Job: All entries must be extracted exactly, with nothing added or dropped.

Data entries
--- Begin ---
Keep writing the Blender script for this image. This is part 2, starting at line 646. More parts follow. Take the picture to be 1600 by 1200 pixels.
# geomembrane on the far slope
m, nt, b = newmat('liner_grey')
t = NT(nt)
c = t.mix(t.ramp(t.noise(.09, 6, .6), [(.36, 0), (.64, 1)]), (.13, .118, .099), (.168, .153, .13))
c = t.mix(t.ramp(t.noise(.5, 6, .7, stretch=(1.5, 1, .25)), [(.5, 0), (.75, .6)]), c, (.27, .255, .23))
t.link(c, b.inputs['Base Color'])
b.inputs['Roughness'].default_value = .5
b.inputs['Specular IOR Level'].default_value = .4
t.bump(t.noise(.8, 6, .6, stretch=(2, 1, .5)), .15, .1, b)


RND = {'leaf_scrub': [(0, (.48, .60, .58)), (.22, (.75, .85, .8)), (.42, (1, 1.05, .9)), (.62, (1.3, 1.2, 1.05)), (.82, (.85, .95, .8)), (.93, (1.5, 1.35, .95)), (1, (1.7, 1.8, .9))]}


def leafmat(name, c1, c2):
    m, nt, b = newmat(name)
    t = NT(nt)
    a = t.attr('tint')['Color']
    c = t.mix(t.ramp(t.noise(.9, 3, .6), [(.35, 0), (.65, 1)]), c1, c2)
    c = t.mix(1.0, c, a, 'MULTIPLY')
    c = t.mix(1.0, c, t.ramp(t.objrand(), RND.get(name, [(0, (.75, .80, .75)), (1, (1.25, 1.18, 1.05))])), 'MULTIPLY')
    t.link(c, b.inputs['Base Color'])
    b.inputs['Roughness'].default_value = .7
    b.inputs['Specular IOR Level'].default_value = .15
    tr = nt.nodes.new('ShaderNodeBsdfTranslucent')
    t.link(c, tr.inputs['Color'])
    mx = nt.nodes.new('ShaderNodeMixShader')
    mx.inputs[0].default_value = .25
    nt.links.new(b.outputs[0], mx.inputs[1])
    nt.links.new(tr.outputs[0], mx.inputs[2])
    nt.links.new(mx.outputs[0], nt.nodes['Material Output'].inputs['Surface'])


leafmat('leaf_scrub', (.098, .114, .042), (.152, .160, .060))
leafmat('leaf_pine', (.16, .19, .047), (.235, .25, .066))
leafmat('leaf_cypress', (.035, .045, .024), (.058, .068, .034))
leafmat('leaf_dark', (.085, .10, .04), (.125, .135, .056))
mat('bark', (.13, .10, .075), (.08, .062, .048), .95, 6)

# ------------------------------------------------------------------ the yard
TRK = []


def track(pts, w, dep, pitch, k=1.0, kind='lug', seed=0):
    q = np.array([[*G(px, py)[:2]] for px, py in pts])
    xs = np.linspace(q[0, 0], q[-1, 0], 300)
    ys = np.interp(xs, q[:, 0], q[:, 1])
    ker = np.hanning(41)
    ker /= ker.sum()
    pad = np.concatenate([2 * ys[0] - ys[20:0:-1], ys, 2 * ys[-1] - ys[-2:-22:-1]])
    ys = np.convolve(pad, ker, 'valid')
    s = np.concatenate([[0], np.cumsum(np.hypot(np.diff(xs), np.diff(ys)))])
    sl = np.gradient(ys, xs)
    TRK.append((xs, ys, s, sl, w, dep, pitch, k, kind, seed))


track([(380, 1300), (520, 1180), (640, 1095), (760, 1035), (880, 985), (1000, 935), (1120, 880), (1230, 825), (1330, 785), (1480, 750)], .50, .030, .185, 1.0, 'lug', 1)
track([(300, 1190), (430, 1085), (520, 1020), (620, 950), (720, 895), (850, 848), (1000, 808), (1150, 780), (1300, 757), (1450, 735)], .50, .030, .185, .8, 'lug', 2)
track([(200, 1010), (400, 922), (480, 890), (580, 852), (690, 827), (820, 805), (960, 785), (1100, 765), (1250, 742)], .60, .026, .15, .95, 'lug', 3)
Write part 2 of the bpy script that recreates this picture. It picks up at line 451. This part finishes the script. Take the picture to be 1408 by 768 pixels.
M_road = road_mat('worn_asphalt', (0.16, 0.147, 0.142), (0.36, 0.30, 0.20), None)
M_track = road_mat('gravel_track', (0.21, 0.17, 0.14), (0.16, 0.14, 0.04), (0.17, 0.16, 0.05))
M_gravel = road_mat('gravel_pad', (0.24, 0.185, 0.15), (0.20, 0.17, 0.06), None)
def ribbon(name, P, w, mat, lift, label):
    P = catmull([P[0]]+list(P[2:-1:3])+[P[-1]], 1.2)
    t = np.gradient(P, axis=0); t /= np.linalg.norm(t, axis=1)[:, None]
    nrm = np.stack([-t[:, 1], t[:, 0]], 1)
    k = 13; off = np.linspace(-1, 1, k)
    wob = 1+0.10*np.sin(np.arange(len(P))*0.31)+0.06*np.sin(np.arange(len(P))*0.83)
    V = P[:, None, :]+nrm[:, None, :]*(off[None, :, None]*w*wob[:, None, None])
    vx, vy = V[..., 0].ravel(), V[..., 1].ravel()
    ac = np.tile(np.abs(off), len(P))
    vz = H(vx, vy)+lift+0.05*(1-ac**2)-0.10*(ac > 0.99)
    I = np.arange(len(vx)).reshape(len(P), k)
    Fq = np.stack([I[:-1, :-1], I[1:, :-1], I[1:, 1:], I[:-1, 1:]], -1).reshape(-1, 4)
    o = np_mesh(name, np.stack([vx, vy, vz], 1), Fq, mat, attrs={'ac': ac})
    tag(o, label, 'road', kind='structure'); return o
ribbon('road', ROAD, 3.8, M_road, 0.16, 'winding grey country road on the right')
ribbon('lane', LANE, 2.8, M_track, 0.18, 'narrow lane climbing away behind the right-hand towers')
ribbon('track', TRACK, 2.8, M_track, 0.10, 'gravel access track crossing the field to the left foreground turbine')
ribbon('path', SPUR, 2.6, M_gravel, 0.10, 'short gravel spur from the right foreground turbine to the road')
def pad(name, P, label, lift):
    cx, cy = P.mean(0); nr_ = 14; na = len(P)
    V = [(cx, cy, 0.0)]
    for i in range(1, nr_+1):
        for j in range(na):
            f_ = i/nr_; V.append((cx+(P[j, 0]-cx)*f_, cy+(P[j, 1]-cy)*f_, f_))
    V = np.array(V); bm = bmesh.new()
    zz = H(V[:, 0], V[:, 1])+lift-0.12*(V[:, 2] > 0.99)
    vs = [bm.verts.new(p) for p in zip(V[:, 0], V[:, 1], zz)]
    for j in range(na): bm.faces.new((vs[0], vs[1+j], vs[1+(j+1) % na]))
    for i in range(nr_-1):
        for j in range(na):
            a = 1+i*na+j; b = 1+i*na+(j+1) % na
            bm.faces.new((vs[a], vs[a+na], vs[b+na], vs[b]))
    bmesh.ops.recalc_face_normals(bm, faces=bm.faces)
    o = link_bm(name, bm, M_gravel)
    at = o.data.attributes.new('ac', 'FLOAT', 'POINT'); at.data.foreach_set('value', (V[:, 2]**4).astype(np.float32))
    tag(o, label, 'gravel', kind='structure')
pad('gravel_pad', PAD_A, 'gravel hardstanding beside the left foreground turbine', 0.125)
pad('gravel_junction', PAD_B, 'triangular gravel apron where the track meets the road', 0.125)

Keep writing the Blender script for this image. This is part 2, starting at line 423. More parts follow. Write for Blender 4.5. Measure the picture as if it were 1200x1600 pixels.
--- End ---
Final result:
Keep writing the Blender script for this image. This is part 2, starting at line 646. More parts follow. Take the picture to be 1600 by 1200 pixels.
# geomembrane on the far slope
m, nt, b = newmat('liner_grey')
t = NT(nt)
c = t.mix(t.ramp(t.noise(.09, 6, .6), [(.36, 0), (.64, 1)]), (.13, .118, .099), (.168, .153, .13))
c = t.mix(t.ramp(t.noise(.5, 6, .7, stretch=(1.5, 1, .25)), [(.5, 0), (.75, .6)]), c, (.27, .255, .23))
t.link(c, b.inputs['Base Color'])
b.inputs['Roughness'].default_value = .5
b.inputs['Specular IOR Level'].default_value = .4
t.bump(t.noise(.8, 6, .6, stretch=(2, 1, .5)), .15, .1, b)


RND = {'leaf_scrub': [(0, (.48, .60, .58)), (.22, (.75, .85, .8)), (.42, (1, 1.05, .9)), (.62, (1.3, 1.2, 1.05)), (.82, (.85, .95, .8)), (.93, (1.5, 1.35, .95)), (1, (1.7, 1.8, .9))]}


def leafmat(name, c1, c2):
    m, nt, b = newmat(name)
    t = NT(nt)
    a = t.attr('tint')['Color']
    c = t.mix(t.ramp(t.noise(.9, 3, .6), [(.35, 0), (.65, 1)]), c1, c2)
    c = t.mix(1.0, c, a, 'MULTIPLY')
    c = t.mix(1.0, c, t.ramp(t.objrand(), RND.get(name, [(0, (.75, .80, .75)), (1, (1.25, 1.18, 1.05))])), 'MULTIPLY')
    t.link(c, b.inputs['Base Color'])
    b.inputs['Roughness'].default_value = .7
    b.inputs['Specular IOR Level'].default_value = .15
    tr = nt.nodes.new('ShaderNodeBsdfTranslucent')
    t.link(c, tr.inputs['Color'])
    mx = nt.nodes.new('ShaderNodeMixShader')
    mx.inputs[0].default_value = .25
    nt.links.new(b.outputs[0], mx.inputs[1])
    nt.links.new(tr.outputs[0], mx.inputs[2])
    nt.links.new(mx.outputs[0], nt.nodes['Material Output'].inputs['Surface'])


leafmat('leaf_scrub', (.098, .114, .042), (.152, .160, .060))
leafmat('leaf_pine', (.16, .19, .047), (.235, .25, .066))
leafmat('leaf_cypress', (.035, .045, .024), (.058, .068, .034))
leafmat('leaf_dark', (.085, .10, .04), (.125, .135, .056))
mat('bark', (.13, .10, .075), (.08, .062, .048), .95, 6)

# ------------------------------------------------------------------ the yard
TRK = []


def track(pts, w, dep, pitch, k=1.0, kind='lug', seed=0):
    q = np.array([[*G(px, py)[:2]] for px, py in pts])
    xs = np.linspace(q[0, 0], q[-1, 0], 300)
    ys = np.interp(xs, q[:, 0], q[:, 1])
    ker = np.hanning(41)
    ker /= ker.sum()
    pad = np.concatenate([2 * ys[0] - ys[20:0:-1], ys, 2 * ys[-1] - ys[-2:-22:-1]])
    ys = np.convolve(pad, ker, 'valid')
    s = np.concatenate([[0], np.cumsum(np.hypot(np.diff(xs), np.diff(ys)))])
    sl = np.gradient(ys, xs)
    TRK.append((xs, ys, s, sl, w, dep, pitch, k, kind, seed))


track([(380, 1300), (520, 1180), (640, 1095), (760, 1035), (880, 985), (1000, 935), (1120, 880), (1230, 825), (1330, 785), (1480, 750)], .50, .030, .185, 1.0, 'lug', 1)
track([(300, 1190), (430, 1085), (520, 1020), (620, 950), (720, 895), (850, 848), (1000, 808), (1150, 780), (1300, 757), (1450, 735)], .50, .030, .185, .8, 'lug', 2)
track([(200, 1010), (400, 922), (480, 890), (580, 852), (690, 827), (820, 805), (960, 785), (1100, 765), (1250, 742)], .60, .026, .15, .95, 'lug', 3)
Write part 2 of the bpy script that recreates this picture. It picks up at line 451. This part finishes the script. Take the picture to be 1408 by 768 pixels.
M_road = road_mat('worn_asphalt', (0.16, 0.147, 0.142), (0.36, 0.30, 0.20), None)
M_track = road_mat('gravel_track', (0.21, 0.17, 0.14), (0.16, 0.14, 0.04), (0.17, 0.16, 0.05))
M_gravel = road_mat('gravel_pad', (0.24, 0.185, 0.15), (0.20, 0.17, 0.06), None)
def ribbon(name, P, w, mat, lift, label):
    P = catmull([P[0]]+list(P[2:-1:3])+[P[-1]], 1.2)
    t = np.gradient(P, axis=0); t /= np.linalg.norm(t, axis=1)[:, None]
    nrm = np.stack([-t[:, 1], t[:, 0]], 1)
    k = 13; off = np.linspace(-1, 1, k)
    wob = 1+0.10*np.sin(np.arange(len(P))*0.31)+0.06*np.sin(np.arange(len(P))*0.83)
    V = P[:, None, :]+nrm[:, None, :]*(off[None, :, None]*w*wob[:, None, None])
    vx, vy = V[..., 0].ravel(), V[..., 1].ravel()
    ac = np.tile(np.abs(off), len(P))
    vz = H(vx, vy)+lift+0.05*(1-ac**2)-0.10*(ac > 0.99)
    I = np.arange(len(vx)).reshape(len(P), k)
    Fq = np.stack([I[:-1, :-1], I[1:, :-1], I[1:, 1:], I[:-1, 1:]], -1).reshape(-1, 4)
    o = np_mesh(name, np.stack([vx, vy, vz], 1), Fq, mat, attrs={'ac': ac})
    tag(o, label, 'road', kind='structure'); return o
ribbon('road', ROAD, 3.8, M_road, 0.16, 'winding grey country road on the right')
ribbon('lane', LANE, 2.8, M_track, 0.18, 'narrow lane climbing away behind the right-hand towers')
ribbon('track', TRACK, 2.8, M_track, 0.10, 'gravel access track crossing the field to the left foreground turbine')
ribbon('path', SPUR, 2.6, M_gravel, 0.10, 'short gravel spur from the right foreground turbine to the road')
def pad(name, P, label, lift):
    cx, cy = P.mean(0); nr_ = 14; na = len(P)
    V = [(cx, cy, 0.0)]
    for i in range(1, nr_+1):
        for j in range(na):
            f_ = i/nr_; V.append((cx+(P[j, 0]-cx)*f_, cy+(P[j, 1]-cy)*f_, f_))
    V = np.array(V); bm = bmesh.new()
    zz = H(V[:, 0], V[:, 1])+lift-0.12*(V[:, 2] > 0.99)
    vs = [bm.verts.new(p) for p in zip(V[:, 0], V[:, 1], zz)]
    for j in range(na): bm.faces.new((vs[0], vs[1+j], vs[1+(j+1) % na]))
    for i in range(nr_-1):
        for j in range(na):
            a = 1+i*na+j; b = 1+i*na+(j+1) % na
            bm.faces.new((vs[a], vs[a+na], vs[b+na], vs[b]))
    bmesh.ops.recalc_face_normals(bm, faces=bm.faces)
    o = link_bm(name, bm, M_gravel)
    at = o.data.attributes.new('ac', 'FLOAT', 'POINT'); at.data.foreach_set('value', (V[:, 2]**4).astype(np.float32))
    tag(o, label, 'gravel', kind='structure')
pad('gravel_pad', PAD_A, 'gravel hardstanding beside the left foreground turbine', 0.125)
pad('gravel_junction', PAD_B, 'triangular gravel apron where the track meets the road', 0.125)

Keep writing the Blender script for this image. This is part 2, starting at line 423. More parts follow. Write for Blender 4.5. Measure the picture as if it were 1200x1600 pixels.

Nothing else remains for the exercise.